Aim: Restate the data word for word and leave the images out.

+---+

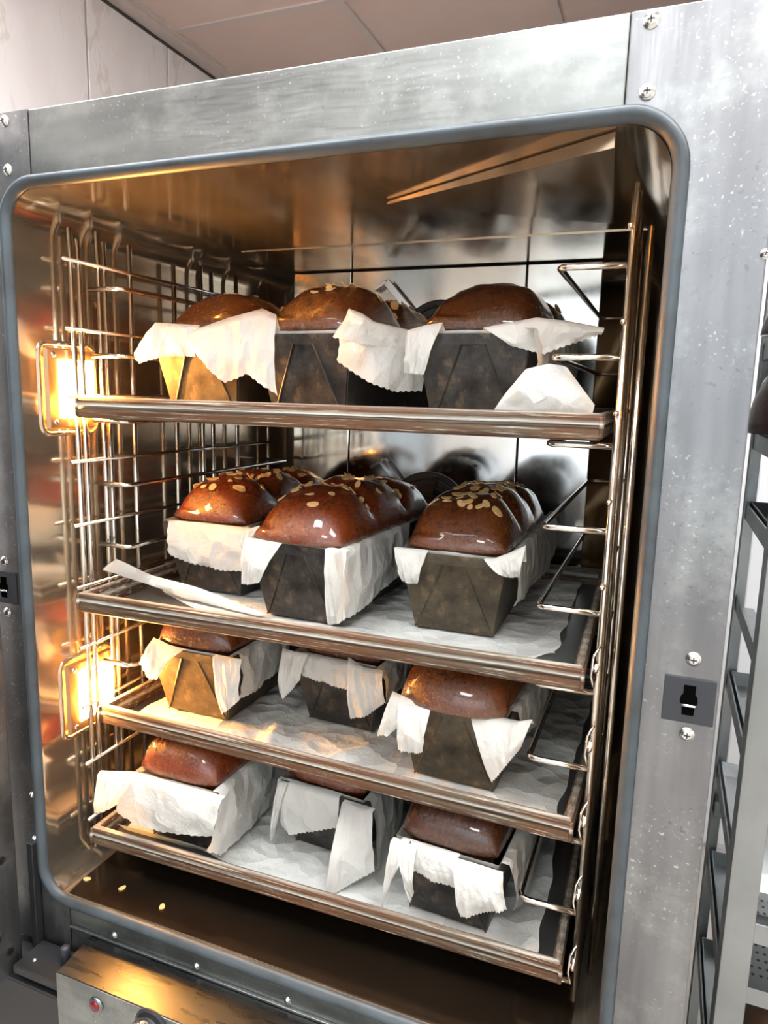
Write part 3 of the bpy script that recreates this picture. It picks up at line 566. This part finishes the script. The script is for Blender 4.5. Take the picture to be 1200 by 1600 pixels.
def liner(k, rng):
    x, y, a, t = TINS[k]; mw = Matrix.Translation((x,y,ZBASE[t])) @ Matrix.Rotation(radians(-a), 4, 'Z'); inv = mw.inverted()
    vs = []; fs = []; sd = rng.random()*50
    # collar standing inside the tin
    w, l0, l1 = TW/2-.0025, -SL+.0025, BL+SL-.0025
    cor = [(-w,l0),(w,l0),(w,l1),(-w,l1),(-w,l0)]; loop = []
    for (p, q), n in zip(zip(cor, cor[1:]), (14,30,14,30)):
        loop += [(p[0]+(q[0]-p[0])*i/n, p[1]+(q[1]-p[1])*i/n) for i in range(n)]
    L = len(loop)
    for r, (dz, sc) in enumerate(((-.040,.85),(-.012,.955),(.001,1.0),(.0040,1.015))):
        for i, (px, py) in enumerate(loop):
            nn = noise.noise(Vector((px*40+sd,py*40,r)))
            vs.append((px*sc+.001*nn*(r>1), BL/2+(py-BL/2)*(1-(1-sc)*.6)+.001*nn*(r>1), TH+dz+(.0008*nn if r == 3 else 0)))
    for r in range(3):
        for i in range(L): fs.append((r*L+i, r*L+(i+1)%L, (r+1)*L+(i+1)%L, (r+1)*L+i))
    for T, Bt in FLAPS[k]:
        N, m = 30, 9
        tp_, bt = resample(T, N), resample(Bt, N); base = len(vs)
        nrm = (tp_[-1]-tp_[0]).cross(bt[N//2]-tp_[N//2]); nrm = nrm.normalized() if nrm.length > 1e-9 else Vector((0,-1,0))
        if nrm.dot(mw @ Vector((0,BL/2,TH))-tp_[N//2]) > 0: nrm = -nrm
        ph = rng.random()*20
        zr = ZBASE[t]+TH
        for j in range(m):
            f = max(0, j-1)/(m-2)
            for i in range(N):
                tq = tp_[i].copy(); tq.z = max(tq.z, zr+.0035)
                p = tq.lerp(bt[i], f); u = i/(N-1)
                p += nrm*(.004*sin(pi*f)+.0045*f*noise.noise(Vector((u*3.1+ph, f*2, 1)))+(.0050*(.35-abs(noise.noise(Vector((u*5+ph, f*3.5+u*2, 4)))))+.0016*noise.noise(Vector((u*14+ph, f*9, 4))))*min(1,f*3+.15))
                if j == 0: p -= nrm*.009; p.z = zr+.0035      # tucks back in over the rim
                if j == m-1: p += (bt[i]-tp_[i]).normalized()*(.0009 if i % 2 else -.0007)
                if f > .5: p.z = max(p.z, RIM[t]-.0255+.0035)
                vs.append(inv @ p)
        for j in range(m-1):
            for i in range(N-1): q = base+j*N+i; fs.append((q,q+1,q+N+1,q+N))
    o = mesh('paper_liner', vs, fs, M['paper'], None, True); o.matrix_world = mw
    return tag(o, LINER_LABEL[k], 'baking paper', 'paper liners in the tins')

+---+

Finished answer:
Write part 3 of the bpy script that recreates this picture. It picks up at line 566. This part finishes the script. The script is for Blender 4.5. Take the picture to be 1200 by 1600 pixels.
def liner(k, rng):
    x, y, a, t = TINS[k]; mw = Matrix.Translation((x,y,ZBASE[t])) @ Matrix.Rotation(radians(-a), 4, 'Z'); inv = mw.inverted()
    vs = []; fs = []; sd = rng.random()*50
    # collar standing inside the tin
    w, l0, l1 = TW/2-.0025, -SL+.0025, BL+SL-.0025
    cor = [(-w,l0),(w,l0),(w,l1),(-w,l1),(-w,l0)]; loop = []
    for (p, q), n in zip(zip(cor, cor[1:]), (14,30,14,30)):
        loop += [(p[0]+(q[0]-p[0])*i/n, p[1]+(q[1]-p[1])*i/n) for i in range(n)]
    L = len(loop)
    for r, (dz, sc) in enumerate(((-.040,.85),(-.012,.955),(.001,1.0),(.0040,1.015))):
        for i, (px, py) in enumerate(loop):
            nn = noise.noise(Vector((px*40+sd,py*40,r)))
            vs.append((px*sc+.001*nn*(r>1), BL/2+(py-BL/2)*(1-(1-sc)*.6)+.001*nn*(r>1), TH+dz+(.0008*nn if r == 3 else 0)))
    for r in range(3):
        for i in range(L): fs.append((r*L+i, r*L+(i+1)%L, (r+1)*L+(i+1)%L, (r+1)*L+i))
    for T, Bt in FLAPS[k]:
        N, m = 30, 9
        tp_, bt = resample(T, N), resample(Bt, N); base = len(vs)
        nrm = (tp_[-1]-tp_[0]).cross(bt[N//2]-tp_[N//2]); nrm = nrm.normalized() if nrm.length > 1e-9 else Vector((0,-1,0))
        if nrm.dot(mw @ Vector((0,BL/2,TH))-tp_[N//2]) > 0: nrm = -nrm
        ph = rng.random()*20
        zr = ZBASE[t]+TH
        for j in range(m):
            f = max(0, j-1)/(m-2)
            for i in range(N):
                tq = tp_[i].copy(); tq.z = max(tq.z, zr+.0035)
                p = tq.lerp(bt[i], f); u = i/(N-1)
                p += nrm*(.004*sin(pi*f)+.0045*f*noise.noise(Vector((u*3.1+ph, f*2, 1)))+(.0050*(.35-abs(noise.noise(Vector((u*5+ph, f*3.5+u*2, 4)))))+.0016*noise.noise(Vector((u*14+ph, f*9, 4))))*min(1,f*3+.15))
                if j == 0: p -= nrm*.009; p.z = zr+.0035      # tucks back in over the rim
                if j == m-1: p += (bt[i]-tp_[i]).normalized()*(.0009 if i % 2 else -.0007)
                if f > .5: p.z = max(p.z, RIM[t]-.0255+.0035)
                vs.append(inv @ p)
        for j in range(m-1):
            for i in range(N-1): q = base+j*N+i; fs.append((q,q+1,q+N+1,q+N))
    o = mesh('paper_liner', vs, fs, M['paper'], None, True); o.matrix_world = mw
    return tag(o, LINER_LABEL[k], 'baking paper', 'paper liners in the tins')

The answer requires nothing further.